Elle nous raconte comme Sliv, jeune islandais à la recherche de son premier emploi, va refuser une offre dans une conserverie pour entrer via l'une de ses facades dans le consortium de falsification du réel, une société secrète dont le but est encore inconnu à cette heure, mais dont le moyen d'action préféré est la manipulation du réel. Une manipulation qui passe par la création de faux documents officiels, de faux témoins, de faux écrits, bref, de faux divers. Et ils ne font pas ça pour le plaisir. On va y trouver Laïka (la chienne de l'espace), l'exploitation pétrolière, les débuts de la dérive capitalistique dans laquelle nous sommes actuellement plongés, mais aussi des faux films, de faux courants artistiques (ah, cet écrivain minimaliste). Bref, ce roman raconte comment le réel est faussé. Et comment il est faussé par Sliv et ses patrons.
Alors évidement, ça ne peut que plaire à tous les démiurges en culottes courtes : les MJ de toutes les parties de jeux de rôles s'y retrouvent, comme d'ailleurs les joueurs de #nomic (oui, là, je suis bi-classé). Et c'est avec une excitation permanente que je voyais Sliv tenter des falsifications aussi audacieuses que tordues (son oeuvre sur la Stasi est incroyablement subtile). Qui plus est, l'auteur a pris soin sur chacun des sujets évoqués de se documenter avec une précision, une force, une profondeur assez incroyable. Il arrive donc à évoquer dans le même roman les dérives capitalistes et des continents, la zoologie et la condition des femmes, ou encore la conquête spatiale et le communisme. C'est donc un grand jeu intellectuel dans ce roman que de chercher ce qui est "vrai" et ce qui est "faux". Bon, on sait bien, vous et moi, que c'est un jeu de dupes : le réel n'existe pas, pas plus que la vérité. C'est d'ailleurs ce qui rend ces manipulations aussi innocentes que superfétatoires : ce qui a été vrai hier sera faux demain, et il n'est pas besoin d'une société secrète pour en arriver à cette réalité fluctuante. Toutefois, évidement, le CFR (nos falsificateurs, quoi), ajoute à cette réalité fluctuante une dose d'art qui lui fait habituellement défaut, et qui me poussera désormais à traquer le faux artistique dans les journaux ou dans la wikipedia - qui doit être pour l'auteur un objet fascinant.
Cependant, ce roman n'est pas exclu de défauts, au premier range desquels la platitude des personnages, qui s'esquivent systématiquement dès qu'un tant soi peu de relations humaines s'instaurent ... Bon, je suis mauvais jouer, c'est évidement le cas presque uniquement pour les deux personnages principaux, mais les "seconds rôles", eux, ont droit au bonheur et à une vie affective épanouie. En revnache, les héros, non, et ce stéréotype du "lonesone cowboy" comme personnage principal me paraît à la fois douteux et peu intéressant sur le plan littéraire.

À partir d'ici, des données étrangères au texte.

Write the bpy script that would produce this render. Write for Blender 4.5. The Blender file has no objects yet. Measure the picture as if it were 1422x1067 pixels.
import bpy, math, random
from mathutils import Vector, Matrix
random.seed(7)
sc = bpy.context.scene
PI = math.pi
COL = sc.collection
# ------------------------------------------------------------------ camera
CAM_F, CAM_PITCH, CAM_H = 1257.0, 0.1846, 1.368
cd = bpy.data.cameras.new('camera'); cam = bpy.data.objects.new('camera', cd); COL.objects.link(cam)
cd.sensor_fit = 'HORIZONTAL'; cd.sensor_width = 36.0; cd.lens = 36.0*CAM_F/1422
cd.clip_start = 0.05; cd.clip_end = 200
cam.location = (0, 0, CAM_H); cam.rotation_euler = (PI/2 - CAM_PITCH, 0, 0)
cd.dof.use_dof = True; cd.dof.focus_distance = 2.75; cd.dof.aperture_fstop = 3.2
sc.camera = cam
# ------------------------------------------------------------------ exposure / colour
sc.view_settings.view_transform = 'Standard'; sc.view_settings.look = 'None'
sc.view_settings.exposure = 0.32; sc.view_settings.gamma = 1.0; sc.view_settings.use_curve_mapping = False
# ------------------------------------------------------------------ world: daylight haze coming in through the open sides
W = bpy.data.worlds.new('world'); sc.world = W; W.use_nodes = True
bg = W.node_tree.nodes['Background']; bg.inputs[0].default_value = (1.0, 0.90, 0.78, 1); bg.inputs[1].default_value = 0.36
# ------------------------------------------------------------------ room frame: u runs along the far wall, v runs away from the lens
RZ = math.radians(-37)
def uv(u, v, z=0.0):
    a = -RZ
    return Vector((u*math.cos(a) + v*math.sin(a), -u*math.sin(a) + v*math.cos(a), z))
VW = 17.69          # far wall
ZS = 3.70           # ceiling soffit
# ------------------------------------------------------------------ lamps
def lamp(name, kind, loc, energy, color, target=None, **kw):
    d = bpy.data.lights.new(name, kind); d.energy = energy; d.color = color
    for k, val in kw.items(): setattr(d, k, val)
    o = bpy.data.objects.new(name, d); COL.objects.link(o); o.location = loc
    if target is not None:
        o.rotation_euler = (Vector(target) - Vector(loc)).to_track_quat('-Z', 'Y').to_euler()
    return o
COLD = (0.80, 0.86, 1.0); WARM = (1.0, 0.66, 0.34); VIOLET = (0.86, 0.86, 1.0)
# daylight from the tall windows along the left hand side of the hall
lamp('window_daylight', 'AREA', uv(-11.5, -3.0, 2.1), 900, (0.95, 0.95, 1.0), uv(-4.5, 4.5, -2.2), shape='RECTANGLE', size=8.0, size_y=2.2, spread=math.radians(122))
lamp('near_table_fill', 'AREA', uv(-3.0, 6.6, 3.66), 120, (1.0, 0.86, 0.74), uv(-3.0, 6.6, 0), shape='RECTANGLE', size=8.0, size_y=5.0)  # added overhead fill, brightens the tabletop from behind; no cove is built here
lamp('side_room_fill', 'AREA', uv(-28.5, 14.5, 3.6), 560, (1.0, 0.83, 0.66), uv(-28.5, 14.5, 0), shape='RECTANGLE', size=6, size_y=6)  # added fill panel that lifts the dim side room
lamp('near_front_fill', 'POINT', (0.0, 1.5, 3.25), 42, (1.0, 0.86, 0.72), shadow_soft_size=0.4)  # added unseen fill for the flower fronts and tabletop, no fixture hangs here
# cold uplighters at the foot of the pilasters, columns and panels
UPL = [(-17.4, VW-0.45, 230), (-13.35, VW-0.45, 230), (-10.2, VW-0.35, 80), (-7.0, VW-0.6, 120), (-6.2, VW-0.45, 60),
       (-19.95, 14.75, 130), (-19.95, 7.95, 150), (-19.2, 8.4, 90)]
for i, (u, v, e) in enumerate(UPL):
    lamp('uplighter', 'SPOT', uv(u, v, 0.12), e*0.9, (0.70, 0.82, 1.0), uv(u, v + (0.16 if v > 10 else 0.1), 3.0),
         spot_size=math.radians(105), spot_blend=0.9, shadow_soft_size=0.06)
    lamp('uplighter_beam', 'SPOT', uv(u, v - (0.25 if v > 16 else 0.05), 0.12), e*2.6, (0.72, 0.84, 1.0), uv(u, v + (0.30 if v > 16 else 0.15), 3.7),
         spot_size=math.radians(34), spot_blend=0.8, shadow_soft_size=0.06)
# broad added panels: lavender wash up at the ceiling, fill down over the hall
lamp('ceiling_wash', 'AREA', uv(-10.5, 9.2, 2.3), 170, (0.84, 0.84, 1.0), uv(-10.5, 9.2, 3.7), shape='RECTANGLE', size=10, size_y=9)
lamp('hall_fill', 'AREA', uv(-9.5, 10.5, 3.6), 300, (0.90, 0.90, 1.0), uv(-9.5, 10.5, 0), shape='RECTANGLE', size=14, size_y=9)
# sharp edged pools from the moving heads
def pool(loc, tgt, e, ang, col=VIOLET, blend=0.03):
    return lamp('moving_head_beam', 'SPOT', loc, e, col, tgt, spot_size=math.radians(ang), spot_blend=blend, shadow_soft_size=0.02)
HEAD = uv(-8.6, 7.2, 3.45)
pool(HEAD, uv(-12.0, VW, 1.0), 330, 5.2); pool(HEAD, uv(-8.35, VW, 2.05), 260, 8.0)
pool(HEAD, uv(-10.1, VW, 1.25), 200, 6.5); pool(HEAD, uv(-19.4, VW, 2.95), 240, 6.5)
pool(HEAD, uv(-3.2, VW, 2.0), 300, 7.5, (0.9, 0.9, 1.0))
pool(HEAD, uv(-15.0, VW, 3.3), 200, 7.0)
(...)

Mais je ne crois pas qu'il s'agisse d'un défaut bien grave. Après tout, le but de ce roman n'est pas d'être une autobiographie imaginaire d'un falsificateur fictif (quoique .... peut-être que l'auteur a juste utilisé un nom de plume et qu'il est Sliv), mais bien de nous montrer que notre monde n'est pas basé sur une réalité objective, mais sur un ensemble de scénarios construits dans des buts différents. Et si ça nous semble si évident, c'est peut-être grâce ou à cause de l'émergence du story-telling ubiquitaire : cette façon qu'ont les sphères média et politiques de scénariser chaque élément d'information pour construire une information émotionelle vide de sens mais pleine de sentiments (à vomir !). Evident, donc, mais pas inutile pour autant. Je vois dans ce roman une espèce de façon de démysthifier ce réel construit autour de nous, et de le démysthifier avec beaucoup de subtilité. En effet, dans ce roman, le héros va comprendre au bout d'un moment qu'il n'est pas uniquement extérieur aux scénarios qu'il construit (le galochat, ou les bochimans) mais également personnage de ces scénarios, aussi bien lors de son premier entretien avec Khoyoulfaz ou de sa visite en Afrique (je ne détaille pas plus pour ne pas déflorer l'intrigue). Et je pense que l'auteur, en impliquant le personnage principal, a voulu nous montrer comment nous aussi ne pouvons rester extérieurs à cette construction du réel, tout en ayant un devoir de critique vis-à-vis de cette réalité construite.
Du coup, évidement, même si je n'ai pas été totallement conquis par ce roman (malgré son côté page-turner), je ne peux que vous le recommander, ne serait-ce que pour comprendre que la réalité, même si ça n'est pas ça, c'ets pourtant ça.